Notice of termination of contract was served on the provisional liquidator on 27 July 1984 and the meeting with the Acting Director cancelled. The provisional liquidator telexed the Federal Minister, Mr Hurford, outlining what had happened and a reply was received declining to comment on the contractual matters. On 20 June the Department wrote to Evans Deakin claiming it was not bound by the Subcontractors Charges Act. This Act was introduced to protect subcontractors in the event of a prime contractor going into liquidation or bankruptcy. It was introduced to cover all construction authorities letting contracts in Queensland and provided for moneys owing to the prime contractor to be paid direct to subcontractors and suppliers. The Department of Housing and Construction claimed that it was not subject to the same law applicable to every other construction authority in the State. On 20 August 1984, the Department was advised that it was bound by the provisions of the Queensland Act and, therefore, was prevented from paying any moneys to the liquidator.

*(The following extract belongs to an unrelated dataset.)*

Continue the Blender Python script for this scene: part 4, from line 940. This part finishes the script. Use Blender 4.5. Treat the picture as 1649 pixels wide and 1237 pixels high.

The Government's solicitor acknowledged the letter and stated:

It is unlikely that there will be any moneys to be paid by the Commonwealth to E. &J. M. Maltry.

The question of whether the Commonwealth was bound by the subcontractors Act went to the Supreme Court on 20 September 1985. The Full Court handed down its decision finding unanimously in favour of Evans Deakin Industries Ltd and, on 11 October, the Commonwealth sought leave of the High Court to appeal the judgment of the Full Court.

This, Mr Acting Deputy President, is a very sad and sorry affair. It indicated a litany of bungling events. The tragedy is that in the Commonwealth frenzy to show that it is not covered by an Act which covers everyone else in the State, 285 subcontractors and suppliers have not been paid a cent. In December last year this so concerned the Government Whip in the other place, Mr Ben Humphreys, that he called for an inquiry. Predictably, nothing happened. Evans Deakin is the largest of the subcontractors, being owed around $215,000 and, as such, has taken up the running. However, another 284 are owed approximately $1.3m. Some of these have gone broke, and others have been required to mortgage their homes to avoid bankruptcy. Apart from the totally unnecessary delays which have been caused by the Department's lethargy and bungling, contractors will need to consider seriously their position in future contracts where any Commonwealth department is the principal, and protection offered by the Queensland Sub-contractors Charges Act is not assured. Why is the Government continuing to penalise 284 innocent subcontractors who have provided goods and services under the terms of their contract? I believe these events are grounds for an inquiry into yet another case of monumental government mismanagement.